Voices of the Earth Sound Walks

Voices of the Earth Sound Walks

Photograph by Danielle Adair

SRT proudly announces a new interactive project, that takes you out into the natural world, guided and enriched by audio passages drawn from our Voices of the Earth project.

The five sound walks represent a cross section of the Bay Area’s natural beauty. The collection offers participants varied landscapes and views from which to experience audio from SRT’s Voices of the Earth production. The walks include city, county, regional, state, and nationally managed areas, differing in length and difficulty (one route is ADA accessible). The flora and fauna of each walk changes throughout the seasons, inviting returns visits.

Free to enjoy, the five sound walks are set within Pearson–Arastradero Preserve, Wunderlich Park, Coyote Hills Regional Park, Mount Diablo State Park, and Mori Point. Parking is free at each walk. Coyote Hills Regional Park has an entrance fee; however, you don’t have pay if you park just outside the Park to access the walk.

The selected quotations from  the Voices of the Earth production reflect and respond to the different locations, mapped via the Echoes app, which you can download on your smartphone. We encourage you to stop and listen to the audio selections at the specified locations, building a narrative that enriches your experience of the surrounding landscape and your relationship to it.

Please click here (or scroll further down this page) for information on how to download (free!) the Echoes app on your smartphone, and for detailed instructions on how to access the Sound Walks audio. It may look intimidating, but you can do it all in a couple of minutes. It’s a bit like the audio guides at museums, but instead of entering a number linked to a painting, the Echoes app will “locate you” as you take a Sound Walk in one of our five areas. When you arrive at a specified location, the Echo “app” will allow you to hear audio tracks carefully selected to fit that location.

Supported by Stanford Woods Institute for the Environment, SRT’s Sound Walks is curated by Danielle Adair, with Dan Holland as Audio Editor and Composer. Enjoy any or all of these walks, enriched by SRT’s Voices of the Earth.

Photograph by Danielle Adair

 

VOICES OF THE EARTH: TECHNICAL INSTRUCTIONS

READ BEFORE LISTENING

Voices of the Earth: From Sophocles to Rachel Carson and Beyond is a geo-located audio experienced available through the Echoes app. Listeners will be guided to various locations around one of the listed parks and will gain access to snippets of audio as they walk. Each snippet includes carefully curated content for your listening pleasure, so please pause to listen while you take in the nearby scenery.

In order to experience Voices of the Earth, you must first download the Echoes app through the App Store (for iPhone users) and Google Play (for other users). Prior to venturing out on your Voices of the Earth experience, please remember to download the Echoes app (shown below on the App Store) and ensure it works on your phone. You do not need to create an Echoes account to access Voices of the Earth.
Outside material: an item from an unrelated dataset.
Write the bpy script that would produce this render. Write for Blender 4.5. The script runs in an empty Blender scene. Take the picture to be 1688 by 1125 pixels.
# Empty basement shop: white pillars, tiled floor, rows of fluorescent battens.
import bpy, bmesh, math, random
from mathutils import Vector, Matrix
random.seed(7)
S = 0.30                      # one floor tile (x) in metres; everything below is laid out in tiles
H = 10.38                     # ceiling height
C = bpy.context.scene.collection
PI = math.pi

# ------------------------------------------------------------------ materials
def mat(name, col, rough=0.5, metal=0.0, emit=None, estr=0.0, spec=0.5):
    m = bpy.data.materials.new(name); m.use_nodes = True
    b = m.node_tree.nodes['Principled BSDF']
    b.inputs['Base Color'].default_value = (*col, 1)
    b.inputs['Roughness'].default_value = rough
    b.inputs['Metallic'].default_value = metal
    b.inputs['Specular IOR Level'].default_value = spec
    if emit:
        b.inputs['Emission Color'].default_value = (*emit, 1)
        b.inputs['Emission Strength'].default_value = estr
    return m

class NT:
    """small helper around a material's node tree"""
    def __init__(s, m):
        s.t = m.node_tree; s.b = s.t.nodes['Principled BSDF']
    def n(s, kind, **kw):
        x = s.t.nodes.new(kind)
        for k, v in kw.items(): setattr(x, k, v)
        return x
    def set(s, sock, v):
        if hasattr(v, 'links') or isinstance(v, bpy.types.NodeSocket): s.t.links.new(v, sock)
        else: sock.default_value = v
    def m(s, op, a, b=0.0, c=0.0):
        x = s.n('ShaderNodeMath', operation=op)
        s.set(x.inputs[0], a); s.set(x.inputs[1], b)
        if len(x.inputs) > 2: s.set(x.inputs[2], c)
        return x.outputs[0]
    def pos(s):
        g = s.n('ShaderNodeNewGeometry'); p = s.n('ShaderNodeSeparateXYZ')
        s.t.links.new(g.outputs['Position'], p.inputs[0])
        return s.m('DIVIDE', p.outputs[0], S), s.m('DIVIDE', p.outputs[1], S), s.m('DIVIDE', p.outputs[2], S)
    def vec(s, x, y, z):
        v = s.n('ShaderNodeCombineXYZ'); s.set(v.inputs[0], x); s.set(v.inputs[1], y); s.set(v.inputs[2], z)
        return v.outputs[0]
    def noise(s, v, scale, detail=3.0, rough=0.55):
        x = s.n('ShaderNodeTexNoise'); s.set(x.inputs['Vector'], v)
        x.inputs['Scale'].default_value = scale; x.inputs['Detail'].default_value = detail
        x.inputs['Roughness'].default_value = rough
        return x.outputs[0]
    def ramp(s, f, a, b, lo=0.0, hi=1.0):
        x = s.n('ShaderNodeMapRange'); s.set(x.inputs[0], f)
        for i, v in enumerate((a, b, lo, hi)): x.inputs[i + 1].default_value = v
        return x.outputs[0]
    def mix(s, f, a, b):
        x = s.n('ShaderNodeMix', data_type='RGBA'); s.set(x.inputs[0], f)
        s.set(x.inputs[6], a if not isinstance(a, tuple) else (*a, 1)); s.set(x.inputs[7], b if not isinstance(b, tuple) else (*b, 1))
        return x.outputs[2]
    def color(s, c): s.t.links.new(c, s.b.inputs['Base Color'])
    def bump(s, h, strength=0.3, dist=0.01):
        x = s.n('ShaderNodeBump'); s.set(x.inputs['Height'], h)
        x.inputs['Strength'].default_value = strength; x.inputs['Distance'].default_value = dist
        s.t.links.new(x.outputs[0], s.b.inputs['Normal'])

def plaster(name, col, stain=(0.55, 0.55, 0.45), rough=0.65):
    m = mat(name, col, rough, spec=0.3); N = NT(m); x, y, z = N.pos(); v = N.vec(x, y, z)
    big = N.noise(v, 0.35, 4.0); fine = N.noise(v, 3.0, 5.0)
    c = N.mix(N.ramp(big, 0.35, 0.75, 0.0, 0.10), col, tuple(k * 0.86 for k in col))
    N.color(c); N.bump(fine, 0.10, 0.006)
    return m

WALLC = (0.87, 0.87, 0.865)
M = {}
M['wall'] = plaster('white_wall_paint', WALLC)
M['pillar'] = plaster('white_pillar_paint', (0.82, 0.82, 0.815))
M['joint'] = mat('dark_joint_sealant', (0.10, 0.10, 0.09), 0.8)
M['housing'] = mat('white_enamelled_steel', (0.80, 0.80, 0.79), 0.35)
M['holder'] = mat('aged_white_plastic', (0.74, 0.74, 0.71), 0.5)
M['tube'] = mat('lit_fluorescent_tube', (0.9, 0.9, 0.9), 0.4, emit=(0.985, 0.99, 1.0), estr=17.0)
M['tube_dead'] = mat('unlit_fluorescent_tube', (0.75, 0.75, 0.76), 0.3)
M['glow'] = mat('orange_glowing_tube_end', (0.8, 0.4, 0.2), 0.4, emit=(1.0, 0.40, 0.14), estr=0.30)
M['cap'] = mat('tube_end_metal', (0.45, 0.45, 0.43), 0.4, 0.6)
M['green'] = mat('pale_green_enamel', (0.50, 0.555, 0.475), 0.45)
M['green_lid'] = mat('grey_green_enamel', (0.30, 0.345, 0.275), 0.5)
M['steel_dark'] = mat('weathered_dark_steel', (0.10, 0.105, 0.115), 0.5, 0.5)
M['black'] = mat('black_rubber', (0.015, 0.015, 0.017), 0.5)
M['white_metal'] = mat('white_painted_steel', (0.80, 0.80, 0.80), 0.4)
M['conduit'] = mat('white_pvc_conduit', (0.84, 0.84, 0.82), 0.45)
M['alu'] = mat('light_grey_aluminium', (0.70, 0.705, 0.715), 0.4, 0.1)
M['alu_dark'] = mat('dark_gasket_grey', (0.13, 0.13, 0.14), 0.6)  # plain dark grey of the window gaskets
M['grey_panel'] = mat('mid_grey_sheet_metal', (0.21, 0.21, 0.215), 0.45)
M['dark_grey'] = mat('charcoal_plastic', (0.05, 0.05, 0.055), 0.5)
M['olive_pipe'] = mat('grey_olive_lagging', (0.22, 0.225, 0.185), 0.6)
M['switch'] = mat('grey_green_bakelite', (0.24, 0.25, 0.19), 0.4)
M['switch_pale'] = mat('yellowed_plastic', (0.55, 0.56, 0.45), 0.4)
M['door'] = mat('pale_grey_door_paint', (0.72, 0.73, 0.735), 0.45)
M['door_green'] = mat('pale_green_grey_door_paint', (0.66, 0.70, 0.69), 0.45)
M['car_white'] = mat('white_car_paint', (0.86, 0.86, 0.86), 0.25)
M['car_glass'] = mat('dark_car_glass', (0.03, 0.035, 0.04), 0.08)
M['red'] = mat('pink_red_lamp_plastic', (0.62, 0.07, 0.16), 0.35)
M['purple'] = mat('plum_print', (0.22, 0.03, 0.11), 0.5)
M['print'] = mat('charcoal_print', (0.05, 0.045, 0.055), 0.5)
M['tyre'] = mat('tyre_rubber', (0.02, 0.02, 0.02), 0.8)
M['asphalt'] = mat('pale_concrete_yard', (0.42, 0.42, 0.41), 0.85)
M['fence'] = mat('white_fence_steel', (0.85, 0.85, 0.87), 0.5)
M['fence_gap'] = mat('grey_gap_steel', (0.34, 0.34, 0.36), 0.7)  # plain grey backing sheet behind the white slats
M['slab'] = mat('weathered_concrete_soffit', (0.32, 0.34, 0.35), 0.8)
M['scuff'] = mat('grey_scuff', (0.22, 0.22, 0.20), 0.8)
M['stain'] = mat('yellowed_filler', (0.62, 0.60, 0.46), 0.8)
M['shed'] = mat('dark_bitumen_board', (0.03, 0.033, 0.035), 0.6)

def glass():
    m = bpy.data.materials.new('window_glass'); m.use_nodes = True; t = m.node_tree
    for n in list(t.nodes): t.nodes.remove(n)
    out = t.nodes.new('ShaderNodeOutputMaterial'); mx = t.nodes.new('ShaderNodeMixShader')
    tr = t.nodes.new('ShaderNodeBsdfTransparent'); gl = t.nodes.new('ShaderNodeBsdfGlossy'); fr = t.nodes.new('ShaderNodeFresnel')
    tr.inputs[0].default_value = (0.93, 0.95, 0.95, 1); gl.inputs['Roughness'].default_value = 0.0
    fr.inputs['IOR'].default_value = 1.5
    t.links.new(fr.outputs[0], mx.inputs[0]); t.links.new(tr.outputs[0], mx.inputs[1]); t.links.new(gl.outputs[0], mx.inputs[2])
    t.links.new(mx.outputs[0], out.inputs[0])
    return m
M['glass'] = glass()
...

Voices of the Earth is currently available at five separate locations around the CA Bay Area, each with a unique tailored experience. These five locations are:

  • Coyote Hill Regional Park

  • Mori Point

  • Mount Diablo State Park

  • Pearson-Arastradero Preserve

  • Wunderlich Park

To access the program (called a “Walk” on the Echoes platform), open the Echoes app when you have arrived at the park of your choice and browse the homepage for Voices of the Earth among the “Near you” and “Featured walks” lists.

If, as in the image above, Voices of the Earth does not immediately appear on the homepage, select the magnifying glass in the upper right-hand corner of the screen and type in “Voices of the earth” into the search bar.

When you have found Voices of the Earth among the listed Walks, select it. Please bear in mind that there are five Voices of the Earth walks listed, labeled by and unique to each park. In the image above, Voices of the Earth – Coyote Hills Regional Park appears as the nearest Voices of the Earth Walk.

After opening the Voices of the Earth Walk on the Echoes app, you will be greeted with a map of all the listening locations (referred to as “Echoes” on the Echoes platform) for this Walk. You may see, as in the above image, a text box appears at the top of your screen reading “Outside of all Echoes, Keep walking.” This simply means that you have not yet arrived at one of the listening locations. When you are in close proximity to an Echo, a message will appear on your screen indicating that you have access to an Echo. Take a moment to stop where you are, take in the scenery, and hit Play on the Echoes app to listen to the curated content for that location. When the audio snippet has finished playing, please continue your walk in the direction of the next Echo. Enjoy!